Oleh : Shofiyyah Syaharani (Aktivis Dakwah Kampus)
Menjadi sebuah impian bagi semua orang untuk membangun bahtera rumah tangga yang sakinah mawadah dan warohmah. Akan tetapi, angka perceraian yang melonjak hingga tembus ribuan per Juni 2021 membuat impian itu semakin membuat takut banyak orang, banyak hal yang membuat risau sehingga memutuskan untuk tidak menikah bahkan mempunyai keinginan mengadopsi anak tanpa adanya pernikahan.
Banyak beredar di sosial media tentang curahan hati seorang istri atau suami yang mengatakan tentang adanya orang ketiga dan hilangnya tanggung jawab, di saat pernikahan telah menjadi kehidupan baru bagi mereka. Keharmonisan yang di dambakan sebelum pernikahan menjadi sebuah racun bagi kebahagiaan berkeluarga. Walaupun memang tidak semua orang yang mengalami hal ini memilih untuk berpisah, dampak dari perbuatan hilangnya tanggung jawab ini dapat meruntuhkan dinding kepercayaan dalam bahtera rumah tangga.
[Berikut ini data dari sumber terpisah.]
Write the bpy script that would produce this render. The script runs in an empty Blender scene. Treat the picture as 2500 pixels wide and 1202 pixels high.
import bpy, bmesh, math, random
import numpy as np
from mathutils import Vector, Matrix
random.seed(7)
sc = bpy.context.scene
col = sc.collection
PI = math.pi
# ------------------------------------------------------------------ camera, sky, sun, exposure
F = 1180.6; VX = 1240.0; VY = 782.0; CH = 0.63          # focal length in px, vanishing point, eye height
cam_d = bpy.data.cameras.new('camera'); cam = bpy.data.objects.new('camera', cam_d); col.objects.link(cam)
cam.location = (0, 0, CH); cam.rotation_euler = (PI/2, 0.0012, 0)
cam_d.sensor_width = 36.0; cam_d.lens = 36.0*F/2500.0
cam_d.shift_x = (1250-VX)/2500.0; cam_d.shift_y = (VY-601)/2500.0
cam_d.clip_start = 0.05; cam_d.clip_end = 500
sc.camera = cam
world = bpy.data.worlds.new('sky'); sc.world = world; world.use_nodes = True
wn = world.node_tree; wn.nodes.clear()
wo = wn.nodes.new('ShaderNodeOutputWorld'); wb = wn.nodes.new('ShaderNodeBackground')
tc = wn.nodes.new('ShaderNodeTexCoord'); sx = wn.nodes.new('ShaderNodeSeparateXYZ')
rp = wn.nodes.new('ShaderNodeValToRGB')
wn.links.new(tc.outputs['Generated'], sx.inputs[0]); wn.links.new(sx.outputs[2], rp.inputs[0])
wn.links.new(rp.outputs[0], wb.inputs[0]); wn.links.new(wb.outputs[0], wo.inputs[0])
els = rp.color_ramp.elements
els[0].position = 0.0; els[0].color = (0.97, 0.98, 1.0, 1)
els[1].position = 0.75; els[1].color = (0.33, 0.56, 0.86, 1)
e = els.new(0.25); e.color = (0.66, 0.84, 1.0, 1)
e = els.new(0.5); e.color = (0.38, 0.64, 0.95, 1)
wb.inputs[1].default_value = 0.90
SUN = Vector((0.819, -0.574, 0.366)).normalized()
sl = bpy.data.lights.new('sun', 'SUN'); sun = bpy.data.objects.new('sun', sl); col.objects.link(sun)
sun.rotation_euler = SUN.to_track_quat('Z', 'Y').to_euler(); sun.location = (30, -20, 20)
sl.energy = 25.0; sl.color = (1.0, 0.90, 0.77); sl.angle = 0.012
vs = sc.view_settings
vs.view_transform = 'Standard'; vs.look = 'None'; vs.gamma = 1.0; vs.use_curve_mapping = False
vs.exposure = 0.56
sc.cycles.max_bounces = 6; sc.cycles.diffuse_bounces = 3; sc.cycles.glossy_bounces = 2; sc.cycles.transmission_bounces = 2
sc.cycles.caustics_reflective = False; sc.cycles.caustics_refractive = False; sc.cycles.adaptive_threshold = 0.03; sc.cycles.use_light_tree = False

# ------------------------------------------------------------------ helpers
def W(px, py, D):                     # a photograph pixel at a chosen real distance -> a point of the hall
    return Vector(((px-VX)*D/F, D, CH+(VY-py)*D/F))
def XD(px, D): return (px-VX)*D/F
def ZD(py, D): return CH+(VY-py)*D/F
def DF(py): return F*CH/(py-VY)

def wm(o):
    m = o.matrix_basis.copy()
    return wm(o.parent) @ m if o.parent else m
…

Akar dari segala kejadian dan perilaku yang dilakukan tidak lepas dari pemikiran yang di emban setiap orang. Ideologi saat ini yang diemban oleh dunia adalah ideologi demokrasi, demokrasi ini melahirkan sebuah pemahaman yaitu sekulerisme (pemisahan agama dari kehidupan dunia). Dari sekulerisme ini melahirkan kembali pemikiran liberalisme yang saat ini tanpa sadar diterapkan di kehidupan bermasyarakat bahkan tumbuh di dalam bahtera rumah tangga.
Kebebasan yang menghalalkan segala cara bahkan dalam penyimpangan naluri pada diri manusia di anggap biasa. Penanaman bibit liberal ini tidak lepas dari tayangan-tayangan yang di lihat setiap harinya. Akhir-akhir ini banyak sekali tontonan yang menggambarkan kisah rumah tangga yang hancur karena adanya orang ketiga. Hal ini membuat kesakralan dalam berkeluarga menjadi hilang bahkan disepelekan oleh beberapa orang, pernikahan hanya sebagai ajang untuk melepas status bukan untuk mengemban tanggung jawab.
Islam sebagai agama yang sempurna dan tidak hanya mengatur ibadah spiritual tetapi juga mengatur sampai urusan negara tidak bisa dipisahkan dari sendi-sendi kehidupan, berbeda dengan ideologi demokrasi yang melahirkan pemisahan agama dari kehidupan dunia.
Dalam Islam perselingkuhan itu tidak di perbolehkan karena termasuk perbuatan zina dan bagi siapa pun yang menyalahinya akan di berikan hukuman. Larangan zina ini tertera pada Qs. Al Isra’ ayat 32
وَلَا تَقْرَبُوا الزِّنٰۤى اِنَّهٗ كَا نَ فَا حِشَةً ۗ وَسَآءَ سَبِيْلًا
“Dan janganlah kamu mendekati zina; (zina) itu sungguh suatu perbuatan keji, dan suatu jalan yang buruk.”
Dalam Islam siapa pun yang melakukan zina akan diberikan hukuman, keseluruhan sanksi hukuman dalam Islam berlaku sebagai “Jawabir” (penebus dosa) dan “zawajir” (membuat efek jera) bagi pelaku dan orang lain agar tidak melakukan pelanggaran serupa.
Ketika hukum Islam diterapkan maka akan memberikan efek jera bagi pelaku dan menjadi penebus dosa bagi pelaku, Islam menjaga penuh hak-hak setiap individu dan memberikan batasan-batasan yang jelas kepada manusia dalam bertindak. Karena sebagai seorang Muslim, memahami bahwa kehidupan itu tidak hanya berlaku di dunia tetapi juga sampai di akhirat. Jika Islam diterapkan maka pelaku-pelaku yang berselingkuh akan merasa takut ketika ingin melakukannya.
Dan hal ini tidak akan terealisasikan tanpa adanya Khilafah, sebuah institusi negara yang mengemban ideologi Islam yang berlandaskan pada al-Qur’an dan as-Sunnah. Karena yang dapat memberikan sanksi atau hukuman hanya pemimpin dan tidak bisa dilakukan individu. Sistem hari ini tidak menjamin kesejahteraan bagi individu bahkan orang-orang yang sudah menikah dalam urusan perzinaan yang masih marak hingga saat ini.